Friday, October 24, 2008

Biography in Broader Sweep

Patricia Hampl, in I Could Tell You Stories (Norton, 1999), offers a wonderful and thought-provoking insight into biography as seen and structured by a number of well-known authors. In a chapter on “Czeslaw Milosz and Memory,” Hampl notes how in framing his own story as a Polish “memoirist” (a writer of memoir), Milosz “is after something different from a story in the usual narrative sense.”

“The solution of the contemporary American imagination in regard to identity is to ‘seek the self,’ uncovering its hidden psychology to ‘get in touch with the unconscious….’" Milocz charts a different course. "Instead of thrusting the individual into the foreground one can focus attention [rather] on the background,” he writes, i.e. on evaluating one’s personal experience as preserved in memory “in the perspective of the changes one’s milieu has undergone.” He is, after all, Polish, and must be understood in that context.

For Milocz and other Europeans like him personal story is hinged to the history of the nation—i.e. to the larger geo-political context in which one’s life has been lived. “He has located the best grace of a memoir,” Hampl writes, “a method which allows the self to function not as a source or a subject, but as an instrument for rendering the world.

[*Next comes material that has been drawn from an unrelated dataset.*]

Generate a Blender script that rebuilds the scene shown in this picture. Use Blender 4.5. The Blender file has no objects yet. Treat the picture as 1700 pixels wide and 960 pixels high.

In Native Realm [his biography] Milocz does not seek a self; he seeks to use a self.”

Surely we all have need to tell our life story in one way or another. Hampl’s point in lifting up Milocz is simply that it is “the fusion of two narratives—the one personal and the other public—that creates a powerful call and reply which achieves poetic form.” After all, what matters in the long run are the insights drawn from relating “the bruised word of our own relentlessly psychological culture” and the more “impersonal” landscape of history.

So what is the point? Tell your story, but do not rob it of the broader contexts in which it has been lived. Let place and time and your ethnic/national/religious rootage contextualize your story--offering both as the rivulet life has made you to be in the broader stream of human history.